* _STATED GOAL_
Of the lines below, how many hold the string "objects"? Give only the number.

Entries with scene source code
#####

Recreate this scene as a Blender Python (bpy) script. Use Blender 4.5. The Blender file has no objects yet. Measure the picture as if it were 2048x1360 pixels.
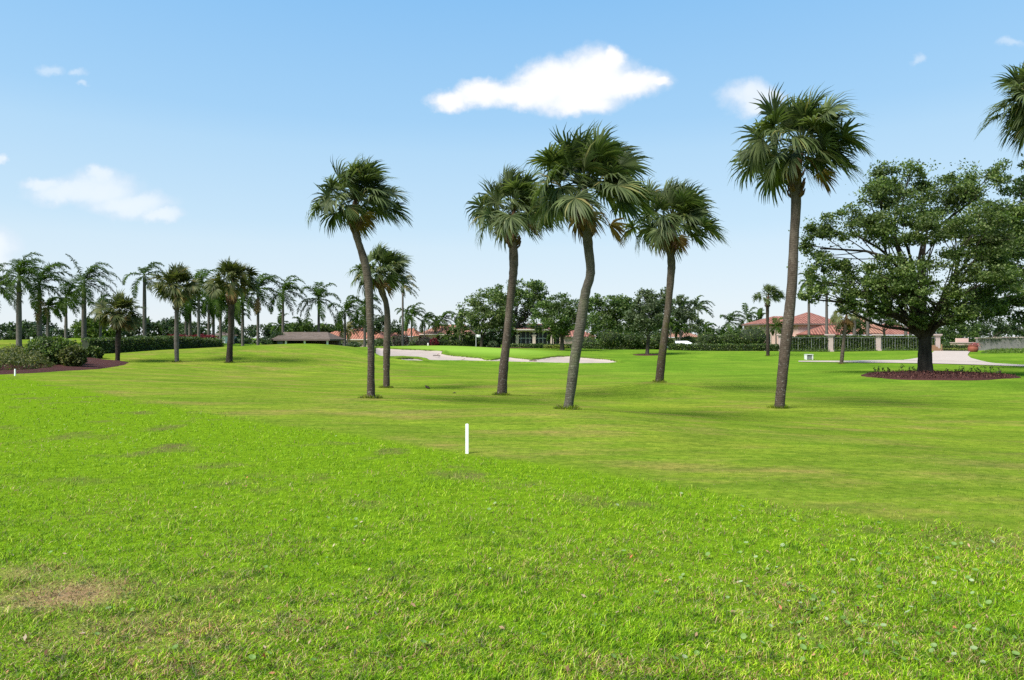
import bpy, math, random
import numpy as np
R = math.radians
rng = np.random.default_rng(7)
random.seed(7)
SC = bpy.context.scene
COL = SC.collection

# ------------------------------------------------------------------ camera
F, YH, CH = 1365.33, 676.0, 1.7          # focal length in photo pixels, horizon row, eye height
cam = bpy.data.cameras.new("camera"); cam.sensor_width = 36; cam.lens = 24.0
cam.shift_y = -(YH - 680) / 2048 * -1
cam.shift_y = (YH - 680) / 2048
cam.clip_start = .05; cam.clip_end = 6000
camo = bpy.data.objects.new("camera", cam); COL.objects.link(camo)
camo.location = (0, 0, CH); camo.rotation_euler = (R(90), 0, 0)
SC.camera = camo

# ------------------------------------------------------------------ world, sun, exposure
SUN_EL, SUN_AZ = R(52), R(-130)            # azimuth clockwise from +Y
W = bpy.data.worlds.new("World"); SC.world = W; W.use_nodes = True
wt = W.node_tree; wn = wt.nodes; wl = wt.links; wn.clear()
SKY_STR = .0605
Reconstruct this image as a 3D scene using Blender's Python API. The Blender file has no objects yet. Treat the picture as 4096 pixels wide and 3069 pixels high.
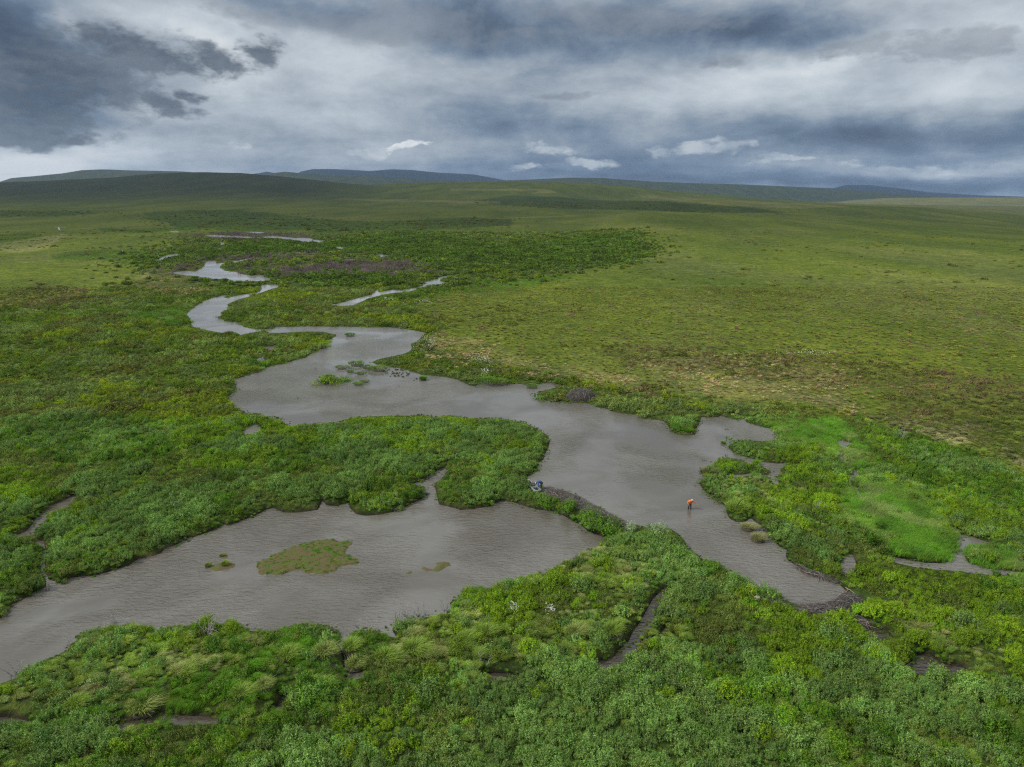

#####

* _OUTPUT OF THE TASK_
3